I just hit submit on my registration for the NEA (New England Archivist) Fall Meeting that is going to take place at Simmons! Ok, call me a nerd but I love conferences. What’s even better is getting to go to them for free by volunteering. A lot of conferences are looking for student volunteers to help run things like the registration desk and in exchange you get to go to the sessions after your shift is over. And since its Boston, a lot of conferences in a lot of topic areas come here. If it’s free, I’ll sit on just about anything. The more information, the better!
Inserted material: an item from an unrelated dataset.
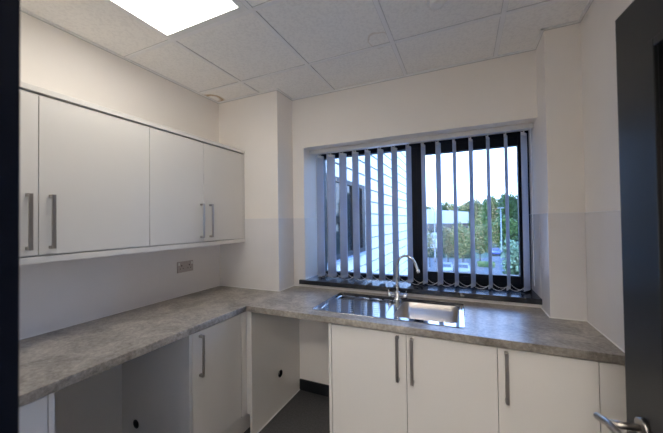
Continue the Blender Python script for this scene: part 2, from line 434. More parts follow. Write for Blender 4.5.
# corner unit on the left run
u = empty('base_cabinet', (-1.7, 1.42, 0), 'pale gloss single door corner unit between the two open appliance spaces', 'cabinet')
def holed_panel(bm, axis, plane, th, a0, a1, z0, z1, ca, cz, r, bump=None):
    """panel with a round cable hole, faces normal to axis"""
    seg = 24
    def P(a, z, o): return (plane+o, a, z) if axis == 'x' else (a, plane+o, z)
    fs = []
    rings = {}
    for o in (0, th):
        ci = [bm.verts.new(P(ca+r*math.cos(2*PI*k/seg), cz+r*math.sin(2*PI*k/seg), o)) for k in range(seg)]
        def edge(k):
            th_ = 2*PI*k/seg; dx, dz = math.cos(th_), math.sin(th_)
            s_ = 1e9
            if dx > 1e-9: s_ = min(s_, (a1-ca)/dx)
            if dx < -1e-9: s_ = min(s_, (a0-ca)/dx)
            if dz > 1e-9: s_ = min(s_, (z1-cz)/dz)
            if dz < -1e-9: s_ = min(s_, (z0-cz)/dz)
            return ca+dx*s_, cz+dz*s_
        ou = []
        corners = [(a1, z1), (a0, z1), (a0, z0), (a1, z0)]
        angs = [(math.atan2(z-cz, a-ca) % (2*PI), (a, z)) for a, z in corners]
        outer = [(2*PI*k/seg, edge(k), k) for k in range(seg)]
        pts = [bm.verts.new(P(*outer[k][1], o)) for k in range(seg)]
        cv = {i: bm.verts.new(P(*c, o)) for i, (_, c) in enumerate(angs)}
        per = []
        for k in range(seg):
            A0, A1 = 2*PI*k/seg, 2*PI*(k+1)/seg
            mids = [cv[i] for i, (an, _) in enumerate(angs) if A0+1e-6 < an < A1-1e-6]
            f = bm.faces.new([ci[k], pts[k]]+mids+[pts[(k+1) % seg], ci[(k+1) % seg]]); fs.append(f)
            per += [pts[k]]+mids
        rings[o] = (ci, per)
    for idx in (0, 1):
        a, b = rings[0][idx], rings[th][idx]
        n = len(a)
        for k in range(n): fs.append(bm.faces.new((a[k], a[(k+1) % n], b[(k+1) % n], b[k])))
    bmesh.ops.recalc_face_normals(bm, faces=fs)
bm = bmesh.new(); holed_panel(bm, 'y', 1.172, .018, XL+.006, XDR, .0, WB-.001, -1.858, .257, .024)
ep = mk('end_panel', bm, 'carcass', parent=u)
# rubber ring of the cable hole: annulus
def ring_mesh(axis, c, r0, r1, h):
    bm = bmesh.new(); seg = 24; R = []
    for (r_, o) in ((r0, -h), (r1, -h), (r1, h), (r0, h)):
        R.append([bm.verts.new((c[0]+(o if axis == 'x' else r_*math.cos(2*PI*k/seg)), c[1]+(o if axis == 'y' else r_*math.cos(2*PI*k/seg)), c[2]+r_*math.sin(2*PI*k/seg))) for k in range(seg)])
    for i in range(4):
        for k in range(seg): bm.faces.new((R[i][k], R[i][(k+1) % seg], R[(i+1) % 4][(k+1) % seg], R[(i+1) % 4][k]))
    bmesh.ops.recalc_face_normals(bm, faces=bm.faces[:])
    return bm
mk('cable_hole_ring', ring_mesh('y', (-1.858, 1.181, .257), .020, .0265, .0105), 'black', parent=ep, label='black round cable hole')
mk('body', carcass_box(XL+.05, XDR-.020, 1.192, YC-.006, .15, .87, '+x'), 'carcass', parent=u)
door(u, 'x', XDR, 1.1925, 1.586, DB+.02, DT, 1.243, (.607, .842))
mk('corner_post', B((XDR-.018, XDR, 1.5875, 1.6395, .16, WB-.001), (XDR-.0, XF+.0045, 1.6400, 1.658, .16, WB-.001), bev=.001), 'cab', parent=u)
mk('back_panel', B((XL+.036, XL+.052, .586, 1.1715, 0, WB-.001)), 'carcass', parent=u)
mk('plinth', B((XDR-.066, XDR-.05, 1.192, 1.90, 0, .150)), 'cab', parent=u)
bm = bmesh.new(); holed_panel(bm, 'x', XF+.005, .018, 1.6405, YB-.001, .0, WB-.001, 1.985, .279, .026)
ep = mk('end_panel', bm, 'cab', parent=u)
mk('cable_hole_ring', ring_mesh('x', (XF+.014, 1.985, .279), .022, .0285, .0105), 'black', parent=ep, label='black round cable hole')
mk('sealant_bead', B((XF+.023, XF+.029, 1.642, YB-.013, 0, .007)), 'seal', parent=u)
# left unit next to the doorway
u = empty('base_cabinet', (-1.7, .38, 0), 'pale single door unit nearest the doorway at the left end of the worktop', 'cabinet')
mk('end_panel', B((XL+.006, XDR, .567, .585, 0, WB-.001), bev=.001), 'cab', parent=u)
mk('body', carcass_box(XL+.006, XDR-.020, YD1+.004, .566, .15, .87, '+x'), 'carcass', parent=u)
door(u, 'x', XDR, YD1+.004, .5655, DB, DT, .25, (.607, .842))
mk('plinth', B((XDR-.066, XDR-.05, YD1+.004, .566, 0, .15)), 'cab', parent=u)

# ------------------------------------------------------------------ wall cabinets
XW = -1.750; CZ0, CZ1 = 1.345, 2.078
def wall_cab(y0, y1, ym, h1, h2, label, extra=None, z=(1.375, 1.624)):
    u = empty('wall_cabinet', ((XL+XW)/2, (y0+y1)/2, CZ0), label, 'cabinet', None)
    bm = bmesh.new(); t = .018; x0, x1 = XL+.0045, XW-.020
    yy1 = extra or y1
    box(bm, x0, x1, y0, y0+t, CZ0, CZ1); box(bm, x0, x1, y1-t, y1, CZ0, CZ1); box(bm, x0, x1, y0+t, y1-t, CZ0, CZ0+t); box(bm, x0, x1, y0+t, y1-t, CZ1-t, CZ1)
    box(bm, x0, x0+.006, y0+t, y1-t, CZ0+t, CZ1-t); box(bm, x0+.006, x1-.02, y0+t, y1-t, 1.70, 1.718)
    mk('body', bm, 'carcass', parent=u)
    door(u, 'x', XW, y0, ym, CZ0+.004, CZ1-.004, h1, z); door(u, 'x', XW, ym, y1, CZ0+.004, CZ1-.004, h2, z)
    return u
wall_cab(.197, 1.190, .674, .637, .717, 'pale gloss double wall cabinet on the left, nearer the doorway')
u = wall_cab(1.1905, 2.018, 1.600, 1.576, 1.659, 'pale gloss double wall cabinet on the left, ending at the boxed corner pier')
mk('filler_panel', B((XW-.018, XW, 2.0195, YC-.0045, CZ0+.004, CZ1-.004), bev=.001), 'cab', parent=u)
mk('cornice', B((XL+.0005, XW+.006, YD1+.002, YC-.0045, 2.085, 2.110), (XL+.0045, XW-.022, YD1+.002, YC-.0045, CZ1+.0005, 2.085), bev=.0015), 'cab',
   label='pale flat cornice board along the top of the wall cabinets', cat='cornice')
mk('pelmet', B((XW-.022, XW+.002, YD1+.002, YC-.0045, 1.312, 1.342), (XL+.0045, XW-.022, YD1+.002, YC-.0045, 1.327, 1.3445), bev=.0015), 'cab',
   label='pale light pelmet along the underside of the wall cabinets', cat='pelmet')

# ------------------------------------------------------------------ socket
u = empty('wall_socket', (XL+t, 1.678, 1.095), 'brushed metal double socket on the wall under the wall cabinets', 'socket')
px = XL+t
mk('faceplate', B((px, px+.008, 1.605, 1.751, 1.095, 1.181), bev=.002), 'socketplate', parent=u)
for yc in (1.643, 1.713):
    bm = bmesh.new()
    box(bm, px+.0078, px+.0084, yc-.004, yc+.004, 1.143, 1.153); box(bm, px+.0078, px+.0084, yc-.0165, yc-.0085, 1.122, 1.127); box(bm, px+.0078, px+.0084, yc+.0085, yc+.0165, 1.122, 1.127)
    mk('socket_holes', bm, 'black', parent=u)
for yc in (1.619, 1.737):
    mk('rocker_switch', B((px+.0078, px+.011, yc-.006, yc+.006, 1.152, 1.172), bev=.0015), 'plastic', parent=u)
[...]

This summer I volunteered on the registration desk for the AALL (American Association of Law Librarians) conference. I had a two hour shift and the best part was my friend signed up for the same time and we were late in the day so it wasn’t very busy. In exchange for telling several women (I’m not joking, this came up at least three times) where they could buy (specifically) a Diet Coke and talking to my friend for two hours, I got to attend all the opening sessions, eat a free meal, get some vendor goodies and listen to a Congressman speak. Not too shabby. Not to mention that the night before the conference I attended a social at the Harvard Club (a place I’d probably not ever get into otherwise) and networked with some pretty interesting people. (Oh and did I mention the free liquor!) :)

Needless to say it was a good experience so I’ve been keeping my eyes open for others.